Records with scene code:
----------

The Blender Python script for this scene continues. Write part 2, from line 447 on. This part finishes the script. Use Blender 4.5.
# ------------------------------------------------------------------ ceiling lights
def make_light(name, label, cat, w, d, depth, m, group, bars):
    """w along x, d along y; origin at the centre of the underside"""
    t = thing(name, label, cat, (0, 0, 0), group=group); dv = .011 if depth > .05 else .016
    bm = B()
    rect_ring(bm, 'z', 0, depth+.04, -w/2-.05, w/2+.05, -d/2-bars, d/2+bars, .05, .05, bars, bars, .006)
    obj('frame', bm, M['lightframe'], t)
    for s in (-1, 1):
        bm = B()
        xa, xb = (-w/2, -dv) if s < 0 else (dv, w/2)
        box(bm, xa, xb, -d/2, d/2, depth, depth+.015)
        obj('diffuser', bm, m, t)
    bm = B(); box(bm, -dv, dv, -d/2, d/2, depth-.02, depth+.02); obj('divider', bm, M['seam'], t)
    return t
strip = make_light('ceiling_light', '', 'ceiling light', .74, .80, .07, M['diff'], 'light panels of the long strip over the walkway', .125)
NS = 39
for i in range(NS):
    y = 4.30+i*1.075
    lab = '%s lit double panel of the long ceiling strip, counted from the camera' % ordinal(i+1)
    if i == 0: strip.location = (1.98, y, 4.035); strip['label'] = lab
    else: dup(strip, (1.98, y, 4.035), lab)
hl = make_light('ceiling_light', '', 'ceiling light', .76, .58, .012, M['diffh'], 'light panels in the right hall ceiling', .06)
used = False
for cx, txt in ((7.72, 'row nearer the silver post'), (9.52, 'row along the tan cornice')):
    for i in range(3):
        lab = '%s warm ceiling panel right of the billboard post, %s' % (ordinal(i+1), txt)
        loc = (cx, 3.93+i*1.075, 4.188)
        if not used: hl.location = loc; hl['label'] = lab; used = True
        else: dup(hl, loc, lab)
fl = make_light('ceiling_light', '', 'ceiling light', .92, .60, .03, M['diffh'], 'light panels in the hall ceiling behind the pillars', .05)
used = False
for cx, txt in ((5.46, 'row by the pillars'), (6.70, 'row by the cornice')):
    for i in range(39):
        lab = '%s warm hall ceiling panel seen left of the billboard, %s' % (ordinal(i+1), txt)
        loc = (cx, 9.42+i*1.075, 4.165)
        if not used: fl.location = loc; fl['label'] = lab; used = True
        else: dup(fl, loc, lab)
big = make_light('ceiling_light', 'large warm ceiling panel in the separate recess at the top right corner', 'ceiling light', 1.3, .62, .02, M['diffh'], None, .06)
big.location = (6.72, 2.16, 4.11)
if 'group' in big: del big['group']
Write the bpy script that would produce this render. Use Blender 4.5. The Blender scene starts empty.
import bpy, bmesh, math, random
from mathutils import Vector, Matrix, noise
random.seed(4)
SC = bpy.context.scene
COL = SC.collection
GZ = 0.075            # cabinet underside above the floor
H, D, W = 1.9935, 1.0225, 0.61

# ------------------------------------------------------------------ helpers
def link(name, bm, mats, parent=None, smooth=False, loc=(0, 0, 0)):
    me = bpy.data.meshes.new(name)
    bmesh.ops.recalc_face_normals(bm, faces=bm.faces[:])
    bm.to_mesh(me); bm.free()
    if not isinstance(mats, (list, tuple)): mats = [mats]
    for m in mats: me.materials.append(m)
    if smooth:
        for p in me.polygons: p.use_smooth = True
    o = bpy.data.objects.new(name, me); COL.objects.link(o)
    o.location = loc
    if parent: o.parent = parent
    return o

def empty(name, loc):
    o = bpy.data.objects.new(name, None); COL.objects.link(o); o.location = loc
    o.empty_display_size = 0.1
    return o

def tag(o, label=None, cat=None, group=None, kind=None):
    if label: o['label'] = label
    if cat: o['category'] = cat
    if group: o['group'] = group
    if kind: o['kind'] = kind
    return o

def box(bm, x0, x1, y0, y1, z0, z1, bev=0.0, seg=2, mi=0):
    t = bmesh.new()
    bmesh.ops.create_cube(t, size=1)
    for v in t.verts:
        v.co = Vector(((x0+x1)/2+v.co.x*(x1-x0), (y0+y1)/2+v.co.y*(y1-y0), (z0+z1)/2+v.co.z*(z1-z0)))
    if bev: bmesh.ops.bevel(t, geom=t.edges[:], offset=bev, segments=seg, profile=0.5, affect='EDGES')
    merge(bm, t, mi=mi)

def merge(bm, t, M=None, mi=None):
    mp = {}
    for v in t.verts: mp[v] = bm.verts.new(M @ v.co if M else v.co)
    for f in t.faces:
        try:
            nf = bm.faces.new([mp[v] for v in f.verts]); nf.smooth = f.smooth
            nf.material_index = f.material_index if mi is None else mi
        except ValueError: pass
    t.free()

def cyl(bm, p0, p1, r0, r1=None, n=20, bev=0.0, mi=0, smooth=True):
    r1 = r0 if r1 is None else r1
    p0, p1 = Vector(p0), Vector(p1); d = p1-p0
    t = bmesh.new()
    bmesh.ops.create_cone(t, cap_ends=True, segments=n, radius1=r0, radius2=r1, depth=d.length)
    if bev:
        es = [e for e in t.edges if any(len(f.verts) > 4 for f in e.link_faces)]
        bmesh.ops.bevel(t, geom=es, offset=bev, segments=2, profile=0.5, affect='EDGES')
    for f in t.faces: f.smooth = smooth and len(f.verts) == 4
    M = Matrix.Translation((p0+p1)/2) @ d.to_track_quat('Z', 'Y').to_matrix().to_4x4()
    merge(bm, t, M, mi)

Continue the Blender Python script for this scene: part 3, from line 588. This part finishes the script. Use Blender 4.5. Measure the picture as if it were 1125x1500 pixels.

----------

Every line above needs to be retyped exactly.

The Blender Python script for this scene continues. Write part 2, from line 447 on. This part finishes the script. Use Blender 4.5.
# ------------------------------------------------------------------ ceiling lights
def make_light(name, label, cat, w, d, depth, m, group, bars):
    """w along x, d along y; origin at the centre of the underside"""
    t = thing(name, label, cat, (0, 0, 0), group=group); dv = .011 if depth > .05 else .016
    bm = B()
    rect_ring(bm, 'z', 0, depth+.04, -w/2-.05, w/2+.05, -d/2-bars, d/2+bars, .05, .05, bars, bars, .006)
    obj('frame', bm, M['lightframe'], t)
    for s in (-1, 1):
        bm = B()
        xa, xb = (-w/2, -dv) if s < 0 else (dv, w/2)
        box(bm, xa, xb, -d/2, d/2, depth, depth+.015)
        obj('diffuser', bm, m, t)
    bm = B(); box(bm, -dv, dv, -d/2, d/2, depth-.02, depth+.02); obj('divider', bm, M['seam'], t)
    return t
strip = make_light('ceiling_light', '', 'ceiling light', .74, .80, .07, M['diff'], 'light panels of the long strip over the walkway', .125)
NS = 39
for i in range(NS):
    y = 4.30+i*1.075
    lab = '%s lit double panel of the long ceiling strip, counted from the camera' % ordinal(i+1)
    if i == 0: strip.location = (1.98, y, 4.035); strip['label'] = lab
    else: dup(strip, (1.98, y, 4.035), lab)
hl = make_light('ceiling_light', '', 'ceiling light', .76, .58, .012, M['diffh'], 'light panels in the right hall ceiling', .06)
used = False
for cx, txt in ((7.72, 'row nearer the silver post'), (9.52, 'row along the tan cornice')):
    for i in range(3):
        lab = '%s warm ceiling panel right of the billboard post, %s' % (ordinal(i+1), txt)
        loc = (cx, 3.93+i*1.075, 4.188)
        if not used: hl.location = loc; hl['label'] = lab; used = True
        else: dup(hl, loc, lab)
fl = make_light('ceiling_light', '', 'ceiling light', .92, .60, .03, M['diffh'], 'light panels in the hall ceiling behind the pillars', .05)
used = False
for cx, txt in ((5.46, 'row by the pillars'), (6.70, 'row by the cornice')):
    for i in range(39):
        lab = '%s warm hall ceiling panel seen left of the billboard, %s' % (ordinal(i+1), txt)
        loc = (cx, 9.42+i*1.075, 4.165)
        if not used: fl.location = loc; fl['label'] = lab; used = True
        else: dup(fl, loc, lab)
big = make_light('ceiling_light', 'large warm ceiling panel in the separate recess at the top right corner', 'ceiling light', 1.3, .62, .02, M['diffh'], None, .06)
big.location = (6.72, 2.16, 4.11)
if 'group' in big: del big['group']
Write the bpy script that would produce this render. Use Blender 4.5. The Blender scene starts empty.
import bpy, bmesh, math, random
from mathutils import Vector, Matrix, noise
random.seed(4)
SC = bpy.context.scene
COL = SC.collection
GZ = 0.075            # cabinet underside above the floor
H, D, W = 1.9935, 1.0225, 0.61

# ------------------------------------------------------------------ helpers
def link(name, bm, mats, parent=None, smooth=False, loc=(0, 0, 0)):
    me = bpy.data.meshes.new(name)
    bmesh.ops.recalc_face_normals(bm, faces=bm.faces[:])
    bm.to_mesh(me); bm.free()
    if not isinstance(mats, (list, tuple)): mats = [mats]
    for m in mats: me.materials.append(m)
    if smooth:
        for p in me.polygons: p.use_smooth = True
    o = bpy.data.objects.new(name, me); COL.objects.link(o)
    o.location = loc
    if parent: o.parent = parent
    return o

def empty(name, loc):
    o = bpy.data.objects.new(name, None); COL.objects.link(o); o.location = loc
    o.empty_display_size = 0.1
    return o

def tag(o, label=None, cat=None, group=None, kind=None):
    if label: o['label'] = label
    if cat: o['category'] = cat
    if group: o['group'] = group
    if kind: o['kind'] = kind
    return o

def box(bm, x0, x1, y0, y1, z0, z1, bev=0.0, seg=2, mi=0):
    t = bmesh.new()
    bmesh.ops.create_cube(t, size=1)
    for v in t.verts:
        v.co = Vector(((x0+x1)/2+v.co.x*(x1-x0), (y0+y1)/2+v.co.y*(y1-y0), (z0+z1)/2+v.co.z*(z1-z0)))
    if bev: bmesh.ops.bevel(t, geom=t.edges[:], offset=bev, segments=seg, profile=0.5, affect='EDGES')
    merge(bm, t, mi=mi)

def merge(bm, t, M=None, mi=None):
    mp = {}
    for v in t.verts: mp[v] = bm.verts.new(M @ v.co if M else v.co)
    for f in t.faces:
        try:
            nf = bm.faces.new([mp[v] for v in f.verts]); nf.smooth = f.smooth
            nf.material_index = f.material_index if mi is None else mi
        except ValueError: pass
    t.free()

def cyl(bm, p0, p1, r0, r1=None, n=20, bev=0.0, mi=0, smooth=True):
    r1 = r0 if r1 is None else r1
    p0, p1 = Vector(p0), Vector(p1); d = p1-p0
    t = bmesh.new()
    bmesh.ops.create_cone(t, cap_ends=True, segments=n, radius1=r0, radius2=r1, depth=d.length)
    if bev:
        es = [e for e in t.edges if any(len(f.verts) > 4 for f in e.link_faces)]
        bmesh.ops.bevel(t, geom=es, offset=bev, segments=2, profile=0.5, affect='EDGES')
    for f in t.faces: f.smooth = smooth and len(f.verts) == 4
    M = Matrix.Translation((p0+p1)/2) @ d.to_track_quat('Z', 'Y').to_matrix().to_4x4()
    merge(bm, t, M, mi)

Continue the Blender Python script for this scene: part 3, from line 588. This part finishes the script. Use Blender 4.5. Measure the picture as if it were 1125x1500 pixels.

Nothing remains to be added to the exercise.